▶ _Aim of the exercise_: Lines holding the string "picture" are the ones to copy from this listing.

Scene modeling code data:

_____

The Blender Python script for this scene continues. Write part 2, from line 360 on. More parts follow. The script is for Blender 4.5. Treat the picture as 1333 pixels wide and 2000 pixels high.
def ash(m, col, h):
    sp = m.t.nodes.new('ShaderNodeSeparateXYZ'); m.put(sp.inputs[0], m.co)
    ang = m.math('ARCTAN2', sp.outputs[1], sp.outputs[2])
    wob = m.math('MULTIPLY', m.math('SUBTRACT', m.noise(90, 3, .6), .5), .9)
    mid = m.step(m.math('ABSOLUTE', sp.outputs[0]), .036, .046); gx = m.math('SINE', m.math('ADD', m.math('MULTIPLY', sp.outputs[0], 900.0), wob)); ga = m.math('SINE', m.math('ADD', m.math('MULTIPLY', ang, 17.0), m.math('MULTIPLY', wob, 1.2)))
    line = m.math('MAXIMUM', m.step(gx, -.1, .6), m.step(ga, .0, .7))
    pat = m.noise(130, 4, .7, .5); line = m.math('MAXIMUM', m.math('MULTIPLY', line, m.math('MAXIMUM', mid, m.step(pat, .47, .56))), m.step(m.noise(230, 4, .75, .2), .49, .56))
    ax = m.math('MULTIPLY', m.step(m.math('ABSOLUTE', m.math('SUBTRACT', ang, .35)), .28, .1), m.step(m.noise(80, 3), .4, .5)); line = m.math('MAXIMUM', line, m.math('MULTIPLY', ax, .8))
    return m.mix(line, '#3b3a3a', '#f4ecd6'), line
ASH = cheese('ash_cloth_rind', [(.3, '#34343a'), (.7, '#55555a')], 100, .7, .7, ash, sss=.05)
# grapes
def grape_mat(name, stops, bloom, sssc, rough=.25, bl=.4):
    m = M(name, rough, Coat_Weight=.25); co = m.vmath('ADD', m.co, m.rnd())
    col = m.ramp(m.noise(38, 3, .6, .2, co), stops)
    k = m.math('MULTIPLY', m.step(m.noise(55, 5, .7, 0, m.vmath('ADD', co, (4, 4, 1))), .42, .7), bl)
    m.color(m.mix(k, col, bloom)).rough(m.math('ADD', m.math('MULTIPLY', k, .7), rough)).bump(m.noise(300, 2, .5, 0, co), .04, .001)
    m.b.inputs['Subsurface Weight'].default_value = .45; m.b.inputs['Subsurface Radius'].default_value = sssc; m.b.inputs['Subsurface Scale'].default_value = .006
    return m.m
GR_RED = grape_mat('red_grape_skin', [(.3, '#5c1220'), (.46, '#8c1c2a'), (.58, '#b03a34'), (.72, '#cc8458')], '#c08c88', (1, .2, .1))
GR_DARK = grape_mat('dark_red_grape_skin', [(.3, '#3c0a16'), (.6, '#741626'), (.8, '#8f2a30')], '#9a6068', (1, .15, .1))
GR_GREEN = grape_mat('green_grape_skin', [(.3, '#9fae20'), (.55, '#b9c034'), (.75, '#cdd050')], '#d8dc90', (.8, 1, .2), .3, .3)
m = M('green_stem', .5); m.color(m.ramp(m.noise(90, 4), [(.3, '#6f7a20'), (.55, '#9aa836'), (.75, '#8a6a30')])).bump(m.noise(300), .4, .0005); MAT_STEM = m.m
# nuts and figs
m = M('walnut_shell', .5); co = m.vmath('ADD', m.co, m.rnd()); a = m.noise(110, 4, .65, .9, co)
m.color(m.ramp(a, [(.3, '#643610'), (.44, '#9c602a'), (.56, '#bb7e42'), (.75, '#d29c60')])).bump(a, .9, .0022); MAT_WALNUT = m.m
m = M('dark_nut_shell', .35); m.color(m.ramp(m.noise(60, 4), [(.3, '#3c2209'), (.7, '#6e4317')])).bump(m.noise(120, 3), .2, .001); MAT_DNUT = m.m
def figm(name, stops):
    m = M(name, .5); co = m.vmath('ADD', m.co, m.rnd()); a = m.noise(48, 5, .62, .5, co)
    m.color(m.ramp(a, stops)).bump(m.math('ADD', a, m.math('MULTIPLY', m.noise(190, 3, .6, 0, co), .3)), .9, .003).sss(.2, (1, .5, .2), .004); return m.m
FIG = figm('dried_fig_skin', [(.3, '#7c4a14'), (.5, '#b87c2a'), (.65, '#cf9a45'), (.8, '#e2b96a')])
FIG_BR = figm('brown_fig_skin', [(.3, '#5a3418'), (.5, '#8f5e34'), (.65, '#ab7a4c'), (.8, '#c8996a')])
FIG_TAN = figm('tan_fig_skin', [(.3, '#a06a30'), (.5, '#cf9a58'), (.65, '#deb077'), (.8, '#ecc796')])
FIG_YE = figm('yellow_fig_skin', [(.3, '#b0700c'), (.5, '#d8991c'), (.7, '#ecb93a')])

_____

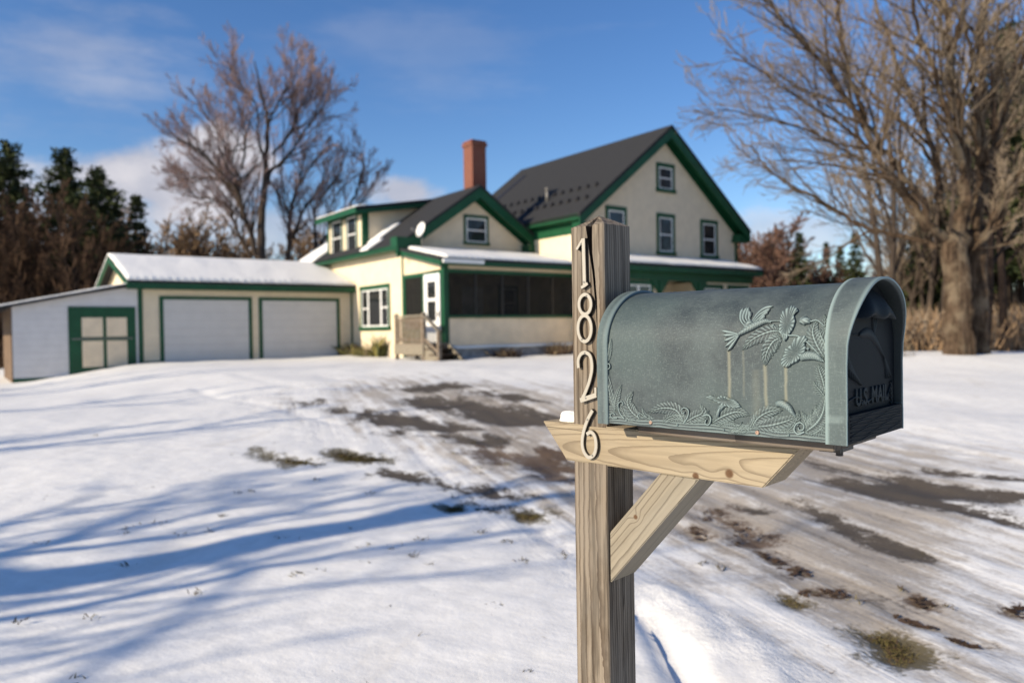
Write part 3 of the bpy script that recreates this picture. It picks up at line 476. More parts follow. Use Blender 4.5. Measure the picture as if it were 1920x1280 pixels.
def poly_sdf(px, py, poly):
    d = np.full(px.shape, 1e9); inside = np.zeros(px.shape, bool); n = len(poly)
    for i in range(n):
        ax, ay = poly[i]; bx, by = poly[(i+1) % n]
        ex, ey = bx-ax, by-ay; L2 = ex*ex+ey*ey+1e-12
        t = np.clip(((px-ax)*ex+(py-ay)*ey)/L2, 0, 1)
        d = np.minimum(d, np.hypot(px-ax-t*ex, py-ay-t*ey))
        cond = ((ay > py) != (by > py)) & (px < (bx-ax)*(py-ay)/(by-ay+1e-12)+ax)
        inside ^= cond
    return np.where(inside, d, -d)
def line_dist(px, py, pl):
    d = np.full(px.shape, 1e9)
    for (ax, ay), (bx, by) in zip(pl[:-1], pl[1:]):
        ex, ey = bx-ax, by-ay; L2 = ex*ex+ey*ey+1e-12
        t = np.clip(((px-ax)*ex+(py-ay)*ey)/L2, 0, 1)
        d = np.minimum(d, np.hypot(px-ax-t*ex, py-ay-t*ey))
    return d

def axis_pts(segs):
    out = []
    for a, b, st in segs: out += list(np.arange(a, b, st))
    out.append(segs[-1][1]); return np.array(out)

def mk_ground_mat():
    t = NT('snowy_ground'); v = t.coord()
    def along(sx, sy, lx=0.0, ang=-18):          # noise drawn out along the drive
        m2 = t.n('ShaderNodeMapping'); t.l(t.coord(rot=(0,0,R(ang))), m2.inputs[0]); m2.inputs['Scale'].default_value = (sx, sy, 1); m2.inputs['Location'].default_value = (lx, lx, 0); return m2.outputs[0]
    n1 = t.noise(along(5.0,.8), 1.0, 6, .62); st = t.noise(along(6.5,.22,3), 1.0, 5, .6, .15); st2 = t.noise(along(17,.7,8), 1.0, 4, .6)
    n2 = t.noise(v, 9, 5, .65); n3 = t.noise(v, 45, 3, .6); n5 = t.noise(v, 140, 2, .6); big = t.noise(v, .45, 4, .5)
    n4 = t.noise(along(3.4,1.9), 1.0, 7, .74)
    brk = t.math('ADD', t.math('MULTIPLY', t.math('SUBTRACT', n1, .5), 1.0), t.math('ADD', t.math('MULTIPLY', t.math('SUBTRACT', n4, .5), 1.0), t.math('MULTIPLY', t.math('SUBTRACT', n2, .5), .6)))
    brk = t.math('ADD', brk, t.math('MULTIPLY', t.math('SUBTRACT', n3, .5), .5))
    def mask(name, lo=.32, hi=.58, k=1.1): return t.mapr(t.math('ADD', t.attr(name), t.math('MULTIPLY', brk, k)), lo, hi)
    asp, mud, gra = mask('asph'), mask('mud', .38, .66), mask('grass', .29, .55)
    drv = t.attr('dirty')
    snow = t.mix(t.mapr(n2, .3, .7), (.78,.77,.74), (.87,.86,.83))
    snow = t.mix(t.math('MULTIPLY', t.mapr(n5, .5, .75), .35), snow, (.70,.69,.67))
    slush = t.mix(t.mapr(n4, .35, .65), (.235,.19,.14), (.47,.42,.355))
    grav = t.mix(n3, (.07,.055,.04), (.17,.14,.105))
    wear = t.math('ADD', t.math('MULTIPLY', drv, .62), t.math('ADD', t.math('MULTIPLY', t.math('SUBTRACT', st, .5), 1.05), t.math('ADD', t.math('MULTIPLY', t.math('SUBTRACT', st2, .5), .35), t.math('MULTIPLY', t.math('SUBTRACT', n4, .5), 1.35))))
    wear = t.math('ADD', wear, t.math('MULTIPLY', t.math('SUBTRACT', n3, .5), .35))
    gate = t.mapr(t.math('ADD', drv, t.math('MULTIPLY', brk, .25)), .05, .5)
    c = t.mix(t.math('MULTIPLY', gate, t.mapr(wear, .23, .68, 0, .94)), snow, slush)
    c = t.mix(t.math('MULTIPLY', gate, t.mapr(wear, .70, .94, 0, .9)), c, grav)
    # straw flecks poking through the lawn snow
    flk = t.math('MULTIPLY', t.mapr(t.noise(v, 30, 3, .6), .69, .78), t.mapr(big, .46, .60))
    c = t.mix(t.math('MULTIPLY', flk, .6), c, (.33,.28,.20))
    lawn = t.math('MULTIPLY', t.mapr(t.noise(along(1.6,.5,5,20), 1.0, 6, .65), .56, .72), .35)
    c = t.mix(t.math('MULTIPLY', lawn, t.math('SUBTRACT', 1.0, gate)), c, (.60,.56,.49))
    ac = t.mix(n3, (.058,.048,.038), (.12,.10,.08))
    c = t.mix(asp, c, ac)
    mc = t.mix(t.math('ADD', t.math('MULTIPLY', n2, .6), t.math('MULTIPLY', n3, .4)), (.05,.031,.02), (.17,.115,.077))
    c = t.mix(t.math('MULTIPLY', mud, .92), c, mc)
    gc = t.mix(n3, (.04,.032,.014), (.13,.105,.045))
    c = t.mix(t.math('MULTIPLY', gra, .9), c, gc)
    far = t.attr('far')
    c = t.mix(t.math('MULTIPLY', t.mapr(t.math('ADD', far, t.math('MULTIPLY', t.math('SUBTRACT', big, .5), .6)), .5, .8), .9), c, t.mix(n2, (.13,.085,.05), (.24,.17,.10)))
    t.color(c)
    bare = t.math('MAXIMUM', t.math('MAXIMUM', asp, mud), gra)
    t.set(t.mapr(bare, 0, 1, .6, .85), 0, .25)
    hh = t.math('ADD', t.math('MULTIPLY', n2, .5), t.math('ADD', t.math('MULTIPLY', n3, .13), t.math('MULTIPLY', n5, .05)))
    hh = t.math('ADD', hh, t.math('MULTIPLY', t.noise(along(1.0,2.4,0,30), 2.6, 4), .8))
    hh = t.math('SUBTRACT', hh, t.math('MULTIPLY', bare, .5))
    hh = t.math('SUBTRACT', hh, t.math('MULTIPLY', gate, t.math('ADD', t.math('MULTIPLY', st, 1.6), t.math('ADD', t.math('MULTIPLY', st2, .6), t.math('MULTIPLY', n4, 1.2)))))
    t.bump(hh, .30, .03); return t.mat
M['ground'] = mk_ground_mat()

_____

▶ _Result_:
The Blender Python script for this scene continues. Write part 2, from line 360 on. More parts follow. The script is for Blender 4.5. Treat the picture as 1333 pixels wide and 2000 pixels high.
Write part 3 of the bpy script that recreates this picture. It picks up at line 476. More parts follow. Use Blender 4.5. Measure the picture as if it were 1920x1280 pixels.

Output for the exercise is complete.